Ook de fiscale regularisatie komt terug (EBA quinque?)
Ten slotte blijkt ook de fiscale regularisatie terug te komen: “In overleg met de gewesten wordt een nieuwe strengere permanente (para)fiscale regularisatie uitgewerkt met een verhoging van de tarieven naar 30% voor wat betreft niet-verjaard kapitaal en 45% voor verjaard kapitaal, behalve voor belastingplichtigen die goede trouw kunnen aantonen.”
We kunnen hier dus alleszins al uit afleiden dat ze strenger zal zijn en voortaan permanent (de vorige fiscale regularisatie liep af per 31 december 2023).

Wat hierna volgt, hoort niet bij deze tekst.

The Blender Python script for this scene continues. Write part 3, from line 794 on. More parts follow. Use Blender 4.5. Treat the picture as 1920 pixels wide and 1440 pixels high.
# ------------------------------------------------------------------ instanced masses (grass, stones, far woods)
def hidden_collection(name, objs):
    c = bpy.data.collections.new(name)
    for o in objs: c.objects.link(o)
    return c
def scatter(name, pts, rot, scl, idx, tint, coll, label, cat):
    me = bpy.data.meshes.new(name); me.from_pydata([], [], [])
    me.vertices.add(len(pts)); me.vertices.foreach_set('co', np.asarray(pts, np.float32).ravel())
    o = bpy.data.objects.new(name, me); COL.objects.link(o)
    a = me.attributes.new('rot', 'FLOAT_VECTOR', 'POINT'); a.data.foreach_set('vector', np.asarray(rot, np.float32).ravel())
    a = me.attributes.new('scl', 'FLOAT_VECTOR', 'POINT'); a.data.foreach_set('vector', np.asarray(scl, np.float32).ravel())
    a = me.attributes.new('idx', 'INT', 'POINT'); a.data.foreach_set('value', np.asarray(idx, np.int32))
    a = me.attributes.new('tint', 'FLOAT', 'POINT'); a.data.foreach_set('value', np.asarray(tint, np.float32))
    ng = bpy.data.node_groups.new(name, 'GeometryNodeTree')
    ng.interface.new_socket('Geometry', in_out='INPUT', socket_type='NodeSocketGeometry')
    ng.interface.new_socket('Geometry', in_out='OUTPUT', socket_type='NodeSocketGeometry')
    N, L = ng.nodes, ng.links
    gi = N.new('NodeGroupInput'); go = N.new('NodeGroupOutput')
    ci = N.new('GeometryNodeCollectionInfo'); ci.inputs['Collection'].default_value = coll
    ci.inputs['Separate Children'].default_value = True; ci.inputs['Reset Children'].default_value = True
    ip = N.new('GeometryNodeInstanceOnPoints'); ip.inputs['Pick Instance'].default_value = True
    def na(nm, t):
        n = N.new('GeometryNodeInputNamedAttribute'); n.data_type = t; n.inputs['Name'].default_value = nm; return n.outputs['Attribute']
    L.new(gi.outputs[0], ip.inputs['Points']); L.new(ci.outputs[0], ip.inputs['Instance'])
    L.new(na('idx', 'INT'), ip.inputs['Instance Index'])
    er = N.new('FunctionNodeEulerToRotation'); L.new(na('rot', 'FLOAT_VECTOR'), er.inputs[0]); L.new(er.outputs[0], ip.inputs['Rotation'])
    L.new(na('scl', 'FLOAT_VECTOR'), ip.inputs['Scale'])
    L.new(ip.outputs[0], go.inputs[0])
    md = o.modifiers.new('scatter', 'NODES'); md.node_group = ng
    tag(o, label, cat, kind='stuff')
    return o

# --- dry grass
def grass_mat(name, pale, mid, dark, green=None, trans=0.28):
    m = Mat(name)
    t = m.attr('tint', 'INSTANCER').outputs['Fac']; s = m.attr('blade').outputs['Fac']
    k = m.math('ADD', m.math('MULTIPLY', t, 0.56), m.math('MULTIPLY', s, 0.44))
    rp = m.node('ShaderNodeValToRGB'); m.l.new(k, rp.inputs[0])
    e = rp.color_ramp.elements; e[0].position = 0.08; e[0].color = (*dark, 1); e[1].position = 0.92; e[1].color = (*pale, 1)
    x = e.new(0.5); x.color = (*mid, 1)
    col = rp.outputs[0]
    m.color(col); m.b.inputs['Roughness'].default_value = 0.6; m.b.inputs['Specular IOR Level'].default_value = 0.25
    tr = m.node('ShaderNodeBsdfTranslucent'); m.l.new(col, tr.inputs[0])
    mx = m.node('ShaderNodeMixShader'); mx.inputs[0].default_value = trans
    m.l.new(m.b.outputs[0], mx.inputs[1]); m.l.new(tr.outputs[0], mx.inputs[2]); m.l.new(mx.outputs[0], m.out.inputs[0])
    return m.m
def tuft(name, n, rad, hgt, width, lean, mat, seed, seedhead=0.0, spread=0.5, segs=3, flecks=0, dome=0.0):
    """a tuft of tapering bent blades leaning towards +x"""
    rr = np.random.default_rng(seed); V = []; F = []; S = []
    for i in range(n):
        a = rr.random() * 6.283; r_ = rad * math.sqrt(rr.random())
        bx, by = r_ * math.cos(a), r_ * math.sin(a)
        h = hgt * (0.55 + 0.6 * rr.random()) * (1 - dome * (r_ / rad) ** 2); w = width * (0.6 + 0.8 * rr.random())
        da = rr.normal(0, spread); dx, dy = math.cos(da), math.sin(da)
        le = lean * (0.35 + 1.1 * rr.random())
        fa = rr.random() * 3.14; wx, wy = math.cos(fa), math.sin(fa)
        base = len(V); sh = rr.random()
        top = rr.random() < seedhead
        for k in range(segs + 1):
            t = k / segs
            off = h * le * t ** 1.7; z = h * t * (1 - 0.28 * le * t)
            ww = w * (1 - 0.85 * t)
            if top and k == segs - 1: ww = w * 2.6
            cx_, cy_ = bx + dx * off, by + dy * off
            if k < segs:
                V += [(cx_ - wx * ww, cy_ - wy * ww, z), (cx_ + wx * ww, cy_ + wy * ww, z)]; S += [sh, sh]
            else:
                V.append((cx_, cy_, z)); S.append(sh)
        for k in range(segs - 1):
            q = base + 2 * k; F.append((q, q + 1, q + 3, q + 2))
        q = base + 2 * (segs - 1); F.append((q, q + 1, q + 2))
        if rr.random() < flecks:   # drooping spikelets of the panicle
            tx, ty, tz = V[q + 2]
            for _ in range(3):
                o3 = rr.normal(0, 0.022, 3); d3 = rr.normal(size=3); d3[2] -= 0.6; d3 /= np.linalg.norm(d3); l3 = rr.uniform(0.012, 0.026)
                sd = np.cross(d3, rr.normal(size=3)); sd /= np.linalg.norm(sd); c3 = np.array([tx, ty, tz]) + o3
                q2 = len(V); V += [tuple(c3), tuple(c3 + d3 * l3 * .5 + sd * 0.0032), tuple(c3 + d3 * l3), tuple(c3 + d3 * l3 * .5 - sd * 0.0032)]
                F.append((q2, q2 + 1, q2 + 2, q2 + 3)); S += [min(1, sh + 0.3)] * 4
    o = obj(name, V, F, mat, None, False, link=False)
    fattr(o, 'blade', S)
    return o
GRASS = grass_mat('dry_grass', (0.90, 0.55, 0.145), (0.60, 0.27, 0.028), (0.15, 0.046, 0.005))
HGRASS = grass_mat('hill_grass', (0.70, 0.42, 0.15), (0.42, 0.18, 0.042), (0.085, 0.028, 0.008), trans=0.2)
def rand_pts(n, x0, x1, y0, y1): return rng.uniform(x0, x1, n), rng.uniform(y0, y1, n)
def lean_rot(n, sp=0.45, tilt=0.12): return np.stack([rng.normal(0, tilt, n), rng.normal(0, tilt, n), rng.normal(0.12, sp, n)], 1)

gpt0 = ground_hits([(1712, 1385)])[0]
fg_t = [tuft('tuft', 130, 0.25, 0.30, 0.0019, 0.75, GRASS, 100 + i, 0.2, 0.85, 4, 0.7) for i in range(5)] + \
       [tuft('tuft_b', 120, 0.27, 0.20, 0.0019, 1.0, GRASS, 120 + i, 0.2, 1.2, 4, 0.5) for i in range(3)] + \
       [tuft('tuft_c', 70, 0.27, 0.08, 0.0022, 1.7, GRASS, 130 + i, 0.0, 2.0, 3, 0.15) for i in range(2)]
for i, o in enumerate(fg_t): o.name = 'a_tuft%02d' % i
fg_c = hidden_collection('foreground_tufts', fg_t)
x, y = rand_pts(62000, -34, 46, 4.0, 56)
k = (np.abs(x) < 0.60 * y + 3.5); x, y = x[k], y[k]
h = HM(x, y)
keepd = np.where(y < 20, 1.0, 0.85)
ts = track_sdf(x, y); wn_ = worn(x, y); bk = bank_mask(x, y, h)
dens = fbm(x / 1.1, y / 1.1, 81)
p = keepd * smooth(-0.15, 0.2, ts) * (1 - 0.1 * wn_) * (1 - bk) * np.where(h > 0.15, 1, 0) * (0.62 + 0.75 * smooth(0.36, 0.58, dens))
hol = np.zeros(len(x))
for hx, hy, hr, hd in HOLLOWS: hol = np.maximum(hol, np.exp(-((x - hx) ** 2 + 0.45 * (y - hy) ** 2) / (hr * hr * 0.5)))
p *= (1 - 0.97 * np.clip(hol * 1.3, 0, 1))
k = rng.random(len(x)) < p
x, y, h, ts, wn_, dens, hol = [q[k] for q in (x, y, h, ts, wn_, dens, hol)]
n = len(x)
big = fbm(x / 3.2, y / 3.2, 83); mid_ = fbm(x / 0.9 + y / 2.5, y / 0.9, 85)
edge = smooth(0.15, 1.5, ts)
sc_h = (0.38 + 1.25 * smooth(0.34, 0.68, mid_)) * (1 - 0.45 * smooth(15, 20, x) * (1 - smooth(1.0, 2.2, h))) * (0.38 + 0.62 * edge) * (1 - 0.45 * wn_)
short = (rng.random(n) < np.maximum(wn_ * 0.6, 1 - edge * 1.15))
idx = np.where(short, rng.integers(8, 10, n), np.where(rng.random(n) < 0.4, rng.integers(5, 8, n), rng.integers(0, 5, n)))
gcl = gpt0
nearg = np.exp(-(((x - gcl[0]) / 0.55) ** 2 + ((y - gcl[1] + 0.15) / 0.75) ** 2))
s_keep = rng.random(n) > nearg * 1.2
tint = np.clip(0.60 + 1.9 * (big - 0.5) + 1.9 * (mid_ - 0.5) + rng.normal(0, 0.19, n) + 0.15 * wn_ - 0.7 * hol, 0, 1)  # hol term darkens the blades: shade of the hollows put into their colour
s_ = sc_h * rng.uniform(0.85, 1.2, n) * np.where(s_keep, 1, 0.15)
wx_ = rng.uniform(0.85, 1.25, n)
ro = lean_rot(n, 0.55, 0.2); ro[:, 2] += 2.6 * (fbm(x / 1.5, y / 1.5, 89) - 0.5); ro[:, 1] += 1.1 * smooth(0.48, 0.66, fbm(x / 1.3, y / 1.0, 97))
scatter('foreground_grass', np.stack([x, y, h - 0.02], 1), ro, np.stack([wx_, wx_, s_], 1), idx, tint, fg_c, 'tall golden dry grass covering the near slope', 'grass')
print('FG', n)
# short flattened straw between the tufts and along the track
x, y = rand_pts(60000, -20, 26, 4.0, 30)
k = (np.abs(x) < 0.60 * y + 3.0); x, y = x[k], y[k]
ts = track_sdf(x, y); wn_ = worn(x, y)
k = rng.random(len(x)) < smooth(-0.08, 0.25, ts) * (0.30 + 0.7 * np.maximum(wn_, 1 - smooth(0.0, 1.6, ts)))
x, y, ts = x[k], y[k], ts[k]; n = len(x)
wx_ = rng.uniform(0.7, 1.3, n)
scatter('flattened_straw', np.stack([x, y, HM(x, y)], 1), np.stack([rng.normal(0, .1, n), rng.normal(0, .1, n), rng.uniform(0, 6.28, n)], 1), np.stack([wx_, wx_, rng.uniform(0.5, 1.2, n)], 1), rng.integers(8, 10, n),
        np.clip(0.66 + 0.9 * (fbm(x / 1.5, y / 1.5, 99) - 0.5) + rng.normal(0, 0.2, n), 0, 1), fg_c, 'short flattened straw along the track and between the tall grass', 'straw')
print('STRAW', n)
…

Ook de gewesten worden weerom – terecht – betrokken. Hoewel de formulering niet geheel duidelijk is, begrijpen wij dat de boete 30% zal bedragen voor niet-verjaarde inkomsten (voorheen 25%) en 45% voor verjaard kapitaal (voorheen 40%). Wat men exact bedoelt met de belastingplichtigen die goede trouw kunnen aantonen, zal nog moeten blijken. Ook bij de vorige regularisatieronde bestond een gelijkaardige mogelijkheid (“met documenten kunnen aantonen dat de gelden hun normale belastingregime hebben ondergaan”). Afwachten hoe men dit dus zal invullen.
De federale regering maakt aldus werk van een toch wel ingrijpende hervorming van de fiscale procedure (rol bemiddelingsdienst, weerom wijziging aanslag- en onderzoekstermijnen, etc.). De geplande wijzigingen gaan verder dan enkel administratieve vereenvoudigingen. De focus ligt hierbij voor de nieuwe federale regering blijkbaar niet alleen op het vereenvoudigen van procedures en het verminderen van geschillen, maar ook op het verbeteren van de samenwerking tussen de belastingplichtige en de fiscale administratie. De hervormingen zullen hopelijk leiden tot een versterkt vertrouwen in het fiscale systeem en een grotere rechtszekerheid voor belastingplichtigen, vooral degenen die te goeder trouw handelen. Feit blijft wel dat deze aangekondigde hervormingen vandaag meer vragen oproepen dan er te beantwoorden…
Het is dus afwachten hoe deze plannen in de praktijk zullen worden geïmplementeerd! Uiteraard volgen we dit verder nauwgezet op.